Do you confuse listening with waiting for your turn to talk?
Listening isn’t a soft skill it’s a strategic advantage. According to the Harvard Business Review and the Center for Creative Leadership, listening ranks as one of the most critical and underdeveloped leadership skills.
We’ve all heard about “active listening,” but there’s a powerful dimension of listening that often gets overlooked: validation.
When people are navigating uncertainty or emotionally charged situations, emotions can cloud logic. Telling someone to “calm down” or “be rational” doesn’t help. What does? Helping them feel heard, accepted, and appreciated so they can work through what they’re feeling and move forward with clarity.
Validation helps meet three essential human needs:
- To be heard (not just listened to)
- To feel understood and accepted
- To be appreciated as a whole person, not just a role or problem
And here’s the leadership truth: when people feel heard and understood, trust increases, conflict decreases, and collaboration improves. Especially in times of change, this is a skill worth mastering.
Listening opens the door. Validation invites people to walk through it.
Listening is receiving information.
Validation is responding with recognition.
Together, they create an experience where people feel safe, valued, and seen.

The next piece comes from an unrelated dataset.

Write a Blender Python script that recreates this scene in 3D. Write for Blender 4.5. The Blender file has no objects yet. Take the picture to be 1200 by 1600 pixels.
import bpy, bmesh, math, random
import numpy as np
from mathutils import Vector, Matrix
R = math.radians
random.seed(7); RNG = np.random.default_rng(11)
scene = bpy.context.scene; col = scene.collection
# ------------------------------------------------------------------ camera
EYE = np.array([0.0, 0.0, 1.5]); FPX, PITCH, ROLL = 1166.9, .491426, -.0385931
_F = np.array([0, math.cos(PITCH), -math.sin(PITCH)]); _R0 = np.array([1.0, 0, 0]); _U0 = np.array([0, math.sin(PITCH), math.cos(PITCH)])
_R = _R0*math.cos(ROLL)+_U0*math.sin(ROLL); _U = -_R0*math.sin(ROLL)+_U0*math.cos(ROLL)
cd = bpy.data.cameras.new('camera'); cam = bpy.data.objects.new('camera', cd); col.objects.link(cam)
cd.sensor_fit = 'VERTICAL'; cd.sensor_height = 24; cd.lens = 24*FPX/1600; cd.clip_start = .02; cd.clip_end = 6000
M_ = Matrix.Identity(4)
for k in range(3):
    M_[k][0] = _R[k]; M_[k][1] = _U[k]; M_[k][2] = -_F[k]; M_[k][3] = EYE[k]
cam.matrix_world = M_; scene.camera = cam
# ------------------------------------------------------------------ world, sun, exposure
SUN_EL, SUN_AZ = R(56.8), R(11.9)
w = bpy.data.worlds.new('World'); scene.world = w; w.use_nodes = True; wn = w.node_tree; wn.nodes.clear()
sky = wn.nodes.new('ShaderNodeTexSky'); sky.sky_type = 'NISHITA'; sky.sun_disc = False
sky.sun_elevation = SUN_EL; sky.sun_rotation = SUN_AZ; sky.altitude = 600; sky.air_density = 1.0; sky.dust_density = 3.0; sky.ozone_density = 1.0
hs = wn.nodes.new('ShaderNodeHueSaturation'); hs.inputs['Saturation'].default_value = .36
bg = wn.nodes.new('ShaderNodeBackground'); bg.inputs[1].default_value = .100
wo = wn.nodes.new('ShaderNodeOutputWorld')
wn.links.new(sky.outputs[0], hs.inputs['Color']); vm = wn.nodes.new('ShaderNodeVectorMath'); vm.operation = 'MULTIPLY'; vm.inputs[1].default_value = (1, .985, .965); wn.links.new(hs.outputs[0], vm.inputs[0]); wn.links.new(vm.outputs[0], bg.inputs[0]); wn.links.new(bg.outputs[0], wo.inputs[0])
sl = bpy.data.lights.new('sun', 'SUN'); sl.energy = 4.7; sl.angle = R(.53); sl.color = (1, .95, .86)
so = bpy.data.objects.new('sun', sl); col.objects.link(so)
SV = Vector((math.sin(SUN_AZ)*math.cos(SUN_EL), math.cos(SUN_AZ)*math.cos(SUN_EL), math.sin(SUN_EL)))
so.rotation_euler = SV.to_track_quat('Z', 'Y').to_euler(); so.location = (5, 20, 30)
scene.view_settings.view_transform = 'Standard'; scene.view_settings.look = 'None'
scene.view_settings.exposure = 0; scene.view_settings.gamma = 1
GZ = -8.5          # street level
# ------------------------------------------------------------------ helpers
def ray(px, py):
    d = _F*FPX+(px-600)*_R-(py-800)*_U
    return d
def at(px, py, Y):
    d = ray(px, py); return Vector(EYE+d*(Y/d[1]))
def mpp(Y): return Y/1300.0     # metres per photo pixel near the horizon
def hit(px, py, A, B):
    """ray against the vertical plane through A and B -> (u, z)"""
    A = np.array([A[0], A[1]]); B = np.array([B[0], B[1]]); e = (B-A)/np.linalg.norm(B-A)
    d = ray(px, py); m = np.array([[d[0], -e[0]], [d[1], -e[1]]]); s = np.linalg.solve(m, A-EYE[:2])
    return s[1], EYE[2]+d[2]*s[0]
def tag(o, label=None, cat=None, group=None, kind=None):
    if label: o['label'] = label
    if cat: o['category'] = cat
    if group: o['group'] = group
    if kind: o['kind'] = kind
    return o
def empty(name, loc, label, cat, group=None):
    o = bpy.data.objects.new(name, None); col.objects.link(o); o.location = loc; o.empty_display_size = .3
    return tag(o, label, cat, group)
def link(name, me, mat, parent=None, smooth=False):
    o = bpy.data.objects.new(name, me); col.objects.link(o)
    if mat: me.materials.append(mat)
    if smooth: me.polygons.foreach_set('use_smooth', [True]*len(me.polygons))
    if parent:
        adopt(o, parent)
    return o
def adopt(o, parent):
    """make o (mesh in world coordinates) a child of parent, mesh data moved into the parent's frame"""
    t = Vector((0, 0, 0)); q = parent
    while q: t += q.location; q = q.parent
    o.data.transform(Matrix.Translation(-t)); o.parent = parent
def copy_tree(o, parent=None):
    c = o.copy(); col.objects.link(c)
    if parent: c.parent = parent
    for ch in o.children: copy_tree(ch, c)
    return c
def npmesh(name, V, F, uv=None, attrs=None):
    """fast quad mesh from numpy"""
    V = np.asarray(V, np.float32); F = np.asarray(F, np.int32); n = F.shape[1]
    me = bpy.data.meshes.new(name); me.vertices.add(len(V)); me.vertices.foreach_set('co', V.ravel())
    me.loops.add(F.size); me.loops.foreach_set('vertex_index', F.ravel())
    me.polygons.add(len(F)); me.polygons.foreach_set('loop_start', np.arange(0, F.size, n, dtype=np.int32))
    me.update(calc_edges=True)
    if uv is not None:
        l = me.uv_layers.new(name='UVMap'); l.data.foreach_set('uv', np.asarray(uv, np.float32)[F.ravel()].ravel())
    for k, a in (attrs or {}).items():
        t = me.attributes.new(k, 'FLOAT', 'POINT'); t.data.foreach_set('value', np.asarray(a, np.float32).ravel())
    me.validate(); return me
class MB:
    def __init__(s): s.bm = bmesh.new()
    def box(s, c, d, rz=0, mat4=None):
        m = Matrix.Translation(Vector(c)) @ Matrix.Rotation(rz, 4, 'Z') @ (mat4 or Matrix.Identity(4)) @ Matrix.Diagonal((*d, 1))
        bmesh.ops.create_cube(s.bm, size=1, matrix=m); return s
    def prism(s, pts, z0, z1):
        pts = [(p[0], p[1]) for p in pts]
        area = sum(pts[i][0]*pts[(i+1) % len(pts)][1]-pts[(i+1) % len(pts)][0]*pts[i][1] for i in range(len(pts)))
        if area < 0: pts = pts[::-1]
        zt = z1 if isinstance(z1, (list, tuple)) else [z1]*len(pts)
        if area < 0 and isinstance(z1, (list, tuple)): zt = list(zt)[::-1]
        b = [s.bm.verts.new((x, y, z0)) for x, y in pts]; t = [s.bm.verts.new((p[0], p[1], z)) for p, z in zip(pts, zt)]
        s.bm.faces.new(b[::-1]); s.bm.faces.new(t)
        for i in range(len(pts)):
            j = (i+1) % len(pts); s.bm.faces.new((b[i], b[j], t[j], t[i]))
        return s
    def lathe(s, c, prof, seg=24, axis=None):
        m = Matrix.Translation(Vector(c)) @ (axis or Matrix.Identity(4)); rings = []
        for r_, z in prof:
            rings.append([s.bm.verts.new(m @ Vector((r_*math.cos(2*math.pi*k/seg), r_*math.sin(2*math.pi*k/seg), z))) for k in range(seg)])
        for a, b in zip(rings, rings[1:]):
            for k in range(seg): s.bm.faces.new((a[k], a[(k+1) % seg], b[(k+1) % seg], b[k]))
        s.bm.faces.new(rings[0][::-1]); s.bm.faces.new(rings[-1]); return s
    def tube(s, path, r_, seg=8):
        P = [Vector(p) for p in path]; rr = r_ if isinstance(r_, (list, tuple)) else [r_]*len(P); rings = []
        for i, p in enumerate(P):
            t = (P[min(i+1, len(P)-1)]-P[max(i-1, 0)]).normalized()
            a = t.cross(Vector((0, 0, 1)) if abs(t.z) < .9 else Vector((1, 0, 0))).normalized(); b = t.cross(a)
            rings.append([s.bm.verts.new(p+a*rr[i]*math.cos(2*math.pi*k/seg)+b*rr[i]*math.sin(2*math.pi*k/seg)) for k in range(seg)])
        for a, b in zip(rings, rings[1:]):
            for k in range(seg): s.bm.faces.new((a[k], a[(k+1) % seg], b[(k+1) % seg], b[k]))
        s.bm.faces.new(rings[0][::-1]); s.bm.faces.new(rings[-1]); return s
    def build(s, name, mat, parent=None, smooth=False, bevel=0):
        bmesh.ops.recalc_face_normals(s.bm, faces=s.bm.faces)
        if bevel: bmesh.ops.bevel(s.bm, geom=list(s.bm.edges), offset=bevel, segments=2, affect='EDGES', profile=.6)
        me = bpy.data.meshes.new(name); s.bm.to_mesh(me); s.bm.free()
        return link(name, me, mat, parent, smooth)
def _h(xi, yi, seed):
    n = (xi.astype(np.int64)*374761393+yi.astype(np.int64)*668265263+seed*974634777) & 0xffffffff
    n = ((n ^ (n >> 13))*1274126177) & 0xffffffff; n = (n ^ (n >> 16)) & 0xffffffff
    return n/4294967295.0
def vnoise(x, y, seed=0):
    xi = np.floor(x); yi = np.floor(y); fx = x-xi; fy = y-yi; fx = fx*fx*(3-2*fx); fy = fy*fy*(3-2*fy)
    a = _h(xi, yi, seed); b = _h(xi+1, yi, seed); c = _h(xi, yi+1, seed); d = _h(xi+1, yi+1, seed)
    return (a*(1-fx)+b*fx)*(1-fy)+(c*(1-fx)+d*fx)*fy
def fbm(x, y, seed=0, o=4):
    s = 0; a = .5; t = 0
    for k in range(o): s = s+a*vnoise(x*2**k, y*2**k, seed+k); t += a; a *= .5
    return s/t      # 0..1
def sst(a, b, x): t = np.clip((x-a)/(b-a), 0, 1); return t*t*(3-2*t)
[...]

That’s the foundation for engagement and performance.
The Process of Validation
Use these five steps in your next one-on-one or team conversation:
- Listen empathetically – Tune into the emotion behind the words.
- Seek to understand – Clarify their perspective before offering yours.
- Validate the emotion – Let them know their feelings are valid. Say, “That makes sense.”
- Get curious – Ask, “How are you feeling about all this?” or “I imagine you might feel ___, is that right?”
- Offer justification – Normalize the emotion: “Anyone going through that would feel frustrated.”
This isn’t about fixing, it’s about freeing people to process and move forward.
Here’s how you can start practicing validation this week:
- Notice before you judge. Pay attention to your own emotions and others’.
- Give your full attention. Eliminate distractions, including mental ones.
- Match their energy. Don’t go hyper when they’re hurting. Don’t go flat when they’re energized.
- Humanize the person. Imagine their story. Picture them as a child with hopes, fears, and potential.
- Avoid “I know exactly how you feel.” Instead try, “I sense that you may be feeling…”
- Resist advice mode. Unless asked, don’t jump in with solutions. Being present is powerful enough.
This week, consider the conversations you’re part of, not just the ones you’re leading. Are you showing up to fix or to understand? To steer or to stand with?
Validation transforms conversations, relationships, and leadership outcomes.
Try it. Practice it. And watch the impact unfold.
ACTION:
Choose one interaction where you will lead with listening.
Not to fix.
Not to advise.
Just to understand.
Afterward, reflect: What changed in the conversation because you truly listened?
“Being heard is so close to being loved that for the average person, they are almost indistinguishable.”